The escalators at Forest Hills were wooden, but they had normal horizontal steps to stand on. As a kid I thought of them as a normal escalator made of wood, very different from the ramplike ones I discovered downtown as a teenager. The wooden slats and grooves were roughly the same width on both styles, though, so I imagine the Forest Hills ones also caught heels.
That photo captures the age and dustiness about right. Glad I got to ride the ones at Downtown Crossing, which were scary but fun. The T's modern replacements break down more frequently, and seem to cause mass casualty events more often than these old time ones.
Among my least pleasant Korean-War-era childhood memories are the long and noisy ascents from South Station Under to Atlantic Avenue. They didn't destroy me, so I must have gotten stronger.
"A gray crossover is definitely not company transportation."
Despite the seeming temporal connection, removal of the wooden escalators in Boston was not directly related to the Kings Cross fire (which was attributable to a number of factors, the wooden escalators themselves being only one of them). The escalators were replaced as part of programmed station modernizations. They were ancient and obsolete, and in latter days of their existence they were out of service more often than they were working. I can't imagine it was easy to find parts for those things - very likely the wizards at the Everett carpenters and machine shops kept them going longer than anyone else could have.

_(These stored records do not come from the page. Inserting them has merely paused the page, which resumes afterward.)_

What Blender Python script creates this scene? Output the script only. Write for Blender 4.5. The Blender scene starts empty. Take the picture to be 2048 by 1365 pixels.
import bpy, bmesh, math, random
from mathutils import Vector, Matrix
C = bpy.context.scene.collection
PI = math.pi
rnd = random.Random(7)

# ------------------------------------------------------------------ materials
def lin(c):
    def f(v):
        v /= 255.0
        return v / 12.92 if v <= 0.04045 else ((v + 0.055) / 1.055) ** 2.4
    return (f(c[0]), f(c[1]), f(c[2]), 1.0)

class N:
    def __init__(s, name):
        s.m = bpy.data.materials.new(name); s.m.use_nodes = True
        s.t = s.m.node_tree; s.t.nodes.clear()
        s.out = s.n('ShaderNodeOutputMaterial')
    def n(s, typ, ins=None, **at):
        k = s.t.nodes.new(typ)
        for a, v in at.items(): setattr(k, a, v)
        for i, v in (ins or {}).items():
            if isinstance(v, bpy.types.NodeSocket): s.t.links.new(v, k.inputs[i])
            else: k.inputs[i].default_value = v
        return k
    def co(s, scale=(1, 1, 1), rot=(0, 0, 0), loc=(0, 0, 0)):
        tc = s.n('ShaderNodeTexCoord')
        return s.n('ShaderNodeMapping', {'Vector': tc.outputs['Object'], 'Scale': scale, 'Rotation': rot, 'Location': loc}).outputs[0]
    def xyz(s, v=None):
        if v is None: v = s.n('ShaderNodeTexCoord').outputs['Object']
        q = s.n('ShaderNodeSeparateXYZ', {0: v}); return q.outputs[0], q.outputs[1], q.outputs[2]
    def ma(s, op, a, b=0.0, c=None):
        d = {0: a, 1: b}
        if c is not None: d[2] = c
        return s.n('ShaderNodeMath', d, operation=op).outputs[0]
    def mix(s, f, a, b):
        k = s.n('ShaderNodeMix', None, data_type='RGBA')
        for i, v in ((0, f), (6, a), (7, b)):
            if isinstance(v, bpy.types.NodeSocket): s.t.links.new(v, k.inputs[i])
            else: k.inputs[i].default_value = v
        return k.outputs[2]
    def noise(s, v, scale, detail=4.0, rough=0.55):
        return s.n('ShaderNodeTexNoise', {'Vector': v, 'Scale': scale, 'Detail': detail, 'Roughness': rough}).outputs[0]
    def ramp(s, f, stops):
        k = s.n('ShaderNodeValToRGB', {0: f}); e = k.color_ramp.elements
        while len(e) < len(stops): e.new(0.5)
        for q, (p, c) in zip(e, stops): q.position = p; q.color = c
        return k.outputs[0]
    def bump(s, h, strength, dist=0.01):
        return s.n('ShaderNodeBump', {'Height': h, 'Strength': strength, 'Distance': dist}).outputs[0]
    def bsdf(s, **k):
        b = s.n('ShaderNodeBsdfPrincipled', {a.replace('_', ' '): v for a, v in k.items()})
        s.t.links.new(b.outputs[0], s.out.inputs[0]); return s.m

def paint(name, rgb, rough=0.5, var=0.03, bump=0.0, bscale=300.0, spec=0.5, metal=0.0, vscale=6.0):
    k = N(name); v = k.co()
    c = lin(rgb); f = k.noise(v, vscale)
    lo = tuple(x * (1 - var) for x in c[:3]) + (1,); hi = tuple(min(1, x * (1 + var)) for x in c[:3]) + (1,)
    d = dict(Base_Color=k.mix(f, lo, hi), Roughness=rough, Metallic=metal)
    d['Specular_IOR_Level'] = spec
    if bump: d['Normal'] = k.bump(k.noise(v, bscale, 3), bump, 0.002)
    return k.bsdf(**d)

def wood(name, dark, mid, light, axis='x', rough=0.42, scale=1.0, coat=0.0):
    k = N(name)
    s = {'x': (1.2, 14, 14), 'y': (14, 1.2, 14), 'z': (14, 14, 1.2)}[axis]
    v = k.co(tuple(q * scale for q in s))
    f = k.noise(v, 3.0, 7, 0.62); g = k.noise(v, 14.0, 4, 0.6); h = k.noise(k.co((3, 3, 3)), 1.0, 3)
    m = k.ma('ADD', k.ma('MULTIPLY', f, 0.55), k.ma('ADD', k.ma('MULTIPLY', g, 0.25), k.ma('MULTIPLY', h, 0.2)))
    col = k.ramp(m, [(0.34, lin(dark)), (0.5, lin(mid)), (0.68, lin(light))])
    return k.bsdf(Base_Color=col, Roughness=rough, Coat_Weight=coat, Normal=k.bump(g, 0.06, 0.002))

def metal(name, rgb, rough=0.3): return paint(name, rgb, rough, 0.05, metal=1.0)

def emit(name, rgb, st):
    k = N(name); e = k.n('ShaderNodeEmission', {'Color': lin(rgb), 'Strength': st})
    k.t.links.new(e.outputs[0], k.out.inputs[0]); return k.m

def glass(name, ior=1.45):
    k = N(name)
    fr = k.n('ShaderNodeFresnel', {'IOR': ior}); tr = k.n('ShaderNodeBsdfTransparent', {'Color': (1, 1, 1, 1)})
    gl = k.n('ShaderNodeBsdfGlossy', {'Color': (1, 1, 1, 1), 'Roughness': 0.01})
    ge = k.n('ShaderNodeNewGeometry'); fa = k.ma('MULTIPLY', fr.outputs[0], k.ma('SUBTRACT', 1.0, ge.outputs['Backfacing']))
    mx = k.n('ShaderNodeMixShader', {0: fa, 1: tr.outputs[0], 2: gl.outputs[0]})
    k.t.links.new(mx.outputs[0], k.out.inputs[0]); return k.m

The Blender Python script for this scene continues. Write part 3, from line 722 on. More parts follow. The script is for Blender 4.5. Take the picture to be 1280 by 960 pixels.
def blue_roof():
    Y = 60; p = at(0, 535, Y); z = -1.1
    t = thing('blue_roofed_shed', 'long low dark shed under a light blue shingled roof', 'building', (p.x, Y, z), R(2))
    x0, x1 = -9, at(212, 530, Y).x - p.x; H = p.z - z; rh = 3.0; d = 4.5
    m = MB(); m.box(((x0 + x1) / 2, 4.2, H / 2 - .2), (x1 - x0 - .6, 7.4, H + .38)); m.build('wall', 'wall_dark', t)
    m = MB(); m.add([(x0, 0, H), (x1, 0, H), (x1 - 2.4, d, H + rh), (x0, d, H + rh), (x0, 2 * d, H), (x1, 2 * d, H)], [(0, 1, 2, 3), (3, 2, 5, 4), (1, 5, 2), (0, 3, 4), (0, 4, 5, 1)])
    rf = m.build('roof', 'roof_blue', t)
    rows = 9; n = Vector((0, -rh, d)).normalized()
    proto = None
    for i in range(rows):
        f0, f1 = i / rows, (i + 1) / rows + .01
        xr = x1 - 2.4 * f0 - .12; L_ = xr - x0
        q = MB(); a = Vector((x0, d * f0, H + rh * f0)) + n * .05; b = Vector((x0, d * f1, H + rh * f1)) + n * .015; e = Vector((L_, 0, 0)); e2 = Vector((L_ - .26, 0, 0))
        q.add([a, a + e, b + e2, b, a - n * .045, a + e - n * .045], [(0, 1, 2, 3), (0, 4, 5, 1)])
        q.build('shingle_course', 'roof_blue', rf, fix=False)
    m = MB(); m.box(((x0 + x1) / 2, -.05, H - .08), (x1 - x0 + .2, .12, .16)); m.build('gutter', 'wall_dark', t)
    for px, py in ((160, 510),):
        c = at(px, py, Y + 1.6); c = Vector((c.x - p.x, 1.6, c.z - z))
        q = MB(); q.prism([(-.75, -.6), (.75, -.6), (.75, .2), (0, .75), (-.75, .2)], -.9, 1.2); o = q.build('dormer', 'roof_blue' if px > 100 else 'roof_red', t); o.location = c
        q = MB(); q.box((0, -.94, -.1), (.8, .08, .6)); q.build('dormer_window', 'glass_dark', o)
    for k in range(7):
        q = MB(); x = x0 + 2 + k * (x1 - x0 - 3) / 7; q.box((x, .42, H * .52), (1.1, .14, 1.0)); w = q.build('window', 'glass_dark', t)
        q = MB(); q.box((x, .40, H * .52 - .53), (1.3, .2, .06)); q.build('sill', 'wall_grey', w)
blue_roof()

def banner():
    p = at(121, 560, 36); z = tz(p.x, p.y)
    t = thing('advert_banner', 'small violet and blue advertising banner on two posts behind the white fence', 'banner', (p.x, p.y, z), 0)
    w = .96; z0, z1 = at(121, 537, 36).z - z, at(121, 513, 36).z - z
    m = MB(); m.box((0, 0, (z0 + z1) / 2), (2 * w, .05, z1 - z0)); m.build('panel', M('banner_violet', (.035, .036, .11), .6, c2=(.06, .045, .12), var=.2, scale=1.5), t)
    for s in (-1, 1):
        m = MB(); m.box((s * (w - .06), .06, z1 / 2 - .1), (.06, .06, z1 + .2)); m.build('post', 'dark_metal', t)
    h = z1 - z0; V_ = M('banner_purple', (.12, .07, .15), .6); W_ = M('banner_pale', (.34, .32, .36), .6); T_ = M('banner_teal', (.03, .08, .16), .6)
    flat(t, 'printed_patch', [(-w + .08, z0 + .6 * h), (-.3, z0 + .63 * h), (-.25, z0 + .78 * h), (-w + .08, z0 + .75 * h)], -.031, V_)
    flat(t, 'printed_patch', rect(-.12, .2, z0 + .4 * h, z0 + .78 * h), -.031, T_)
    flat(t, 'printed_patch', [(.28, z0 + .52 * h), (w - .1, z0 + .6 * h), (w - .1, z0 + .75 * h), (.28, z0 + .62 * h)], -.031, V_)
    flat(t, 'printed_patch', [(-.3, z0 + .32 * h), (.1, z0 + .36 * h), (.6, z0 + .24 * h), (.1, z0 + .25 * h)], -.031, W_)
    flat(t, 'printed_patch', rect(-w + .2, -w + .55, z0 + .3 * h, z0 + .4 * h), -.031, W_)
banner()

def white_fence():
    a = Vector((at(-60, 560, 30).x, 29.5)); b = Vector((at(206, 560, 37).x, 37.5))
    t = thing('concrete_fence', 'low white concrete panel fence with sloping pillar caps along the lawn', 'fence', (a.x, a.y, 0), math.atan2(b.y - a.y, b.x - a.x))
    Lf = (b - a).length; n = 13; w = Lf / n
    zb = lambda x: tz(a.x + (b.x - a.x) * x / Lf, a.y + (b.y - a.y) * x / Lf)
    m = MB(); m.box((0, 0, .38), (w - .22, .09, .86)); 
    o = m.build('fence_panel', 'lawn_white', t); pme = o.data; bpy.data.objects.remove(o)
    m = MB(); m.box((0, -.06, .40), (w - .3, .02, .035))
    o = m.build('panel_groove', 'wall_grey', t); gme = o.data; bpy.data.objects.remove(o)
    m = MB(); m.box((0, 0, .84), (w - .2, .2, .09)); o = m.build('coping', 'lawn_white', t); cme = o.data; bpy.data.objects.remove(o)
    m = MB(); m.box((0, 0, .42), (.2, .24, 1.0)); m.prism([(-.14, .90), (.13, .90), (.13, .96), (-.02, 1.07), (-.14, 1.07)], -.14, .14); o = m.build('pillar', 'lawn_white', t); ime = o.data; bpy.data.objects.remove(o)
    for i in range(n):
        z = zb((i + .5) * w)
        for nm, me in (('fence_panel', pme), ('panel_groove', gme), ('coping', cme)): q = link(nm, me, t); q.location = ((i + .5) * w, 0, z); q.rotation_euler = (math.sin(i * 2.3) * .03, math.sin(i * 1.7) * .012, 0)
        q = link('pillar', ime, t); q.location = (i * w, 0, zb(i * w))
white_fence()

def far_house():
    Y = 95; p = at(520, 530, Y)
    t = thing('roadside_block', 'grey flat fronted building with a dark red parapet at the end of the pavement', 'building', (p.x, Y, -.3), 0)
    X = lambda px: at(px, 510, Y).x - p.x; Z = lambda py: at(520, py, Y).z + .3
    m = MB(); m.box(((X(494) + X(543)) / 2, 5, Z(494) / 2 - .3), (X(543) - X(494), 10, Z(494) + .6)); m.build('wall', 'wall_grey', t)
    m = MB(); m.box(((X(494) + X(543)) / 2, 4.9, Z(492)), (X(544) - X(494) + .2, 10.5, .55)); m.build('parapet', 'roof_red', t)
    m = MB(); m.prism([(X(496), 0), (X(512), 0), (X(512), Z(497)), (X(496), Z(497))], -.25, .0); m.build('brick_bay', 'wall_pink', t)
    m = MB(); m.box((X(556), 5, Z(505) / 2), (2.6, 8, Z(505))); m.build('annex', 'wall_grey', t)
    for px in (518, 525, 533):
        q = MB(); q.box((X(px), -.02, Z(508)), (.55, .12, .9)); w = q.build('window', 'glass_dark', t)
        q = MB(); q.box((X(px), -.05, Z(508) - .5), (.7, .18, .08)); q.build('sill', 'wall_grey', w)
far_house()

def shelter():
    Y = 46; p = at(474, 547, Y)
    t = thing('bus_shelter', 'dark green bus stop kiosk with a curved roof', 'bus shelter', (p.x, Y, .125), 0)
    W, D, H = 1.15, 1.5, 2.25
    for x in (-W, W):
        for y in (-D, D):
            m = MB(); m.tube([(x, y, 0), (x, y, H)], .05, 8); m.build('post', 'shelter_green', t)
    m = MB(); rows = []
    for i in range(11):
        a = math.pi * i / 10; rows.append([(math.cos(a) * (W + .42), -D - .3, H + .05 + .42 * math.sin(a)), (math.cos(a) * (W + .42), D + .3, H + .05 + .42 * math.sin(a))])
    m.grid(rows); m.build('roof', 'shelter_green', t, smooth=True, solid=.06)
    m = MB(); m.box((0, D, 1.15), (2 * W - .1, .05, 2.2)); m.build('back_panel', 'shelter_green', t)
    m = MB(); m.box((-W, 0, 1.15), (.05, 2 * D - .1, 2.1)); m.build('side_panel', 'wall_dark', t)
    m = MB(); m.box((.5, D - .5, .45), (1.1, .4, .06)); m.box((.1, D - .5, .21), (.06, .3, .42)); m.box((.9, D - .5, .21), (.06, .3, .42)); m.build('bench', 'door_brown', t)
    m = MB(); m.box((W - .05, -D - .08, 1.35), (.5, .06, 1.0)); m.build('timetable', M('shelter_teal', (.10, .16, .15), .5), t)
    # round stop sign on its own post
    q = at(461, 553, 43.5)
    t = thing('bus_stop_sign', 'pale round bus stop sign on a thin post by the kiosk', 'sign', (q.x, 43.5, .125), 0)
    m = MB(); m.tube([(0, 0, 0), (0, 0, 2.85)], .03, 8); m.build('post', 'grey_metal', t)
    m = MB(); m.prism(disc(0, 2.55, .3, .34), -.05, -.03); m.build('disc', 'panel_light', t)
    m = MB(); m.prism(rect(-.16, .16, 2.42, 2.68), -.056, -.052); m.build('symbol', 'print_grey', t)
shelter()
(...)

Even on London Underground they were not in a massive hurry to eradicate all of their wooden escalators as soon as humanly possible after the fire. While perhaps the tempo of replacement was increased, it took fully 27 years until the last ones on LU were finally replaced.
IIRC the modern escalators have had more problems, including breakdowns and malfunctions with injuries, than they had with the old wooden ones. Including poor maintenance and less inspection than required by law.
A big improvement in escalators is ones that have a longer approach and exit flat running. As a kid the older ones only had one or 2 together that were flat before starting the slope,
Yes. On the London tube, their escalators operate at a higher speed than ours (if you step on at walking speed, it's fine. If you stop at the threshold, look, and step on, you may lose your balance), and because of that, there's 5+ steps worth of landing on each side.
Escalators have improved over the years despite not having much of a change in outward appearance!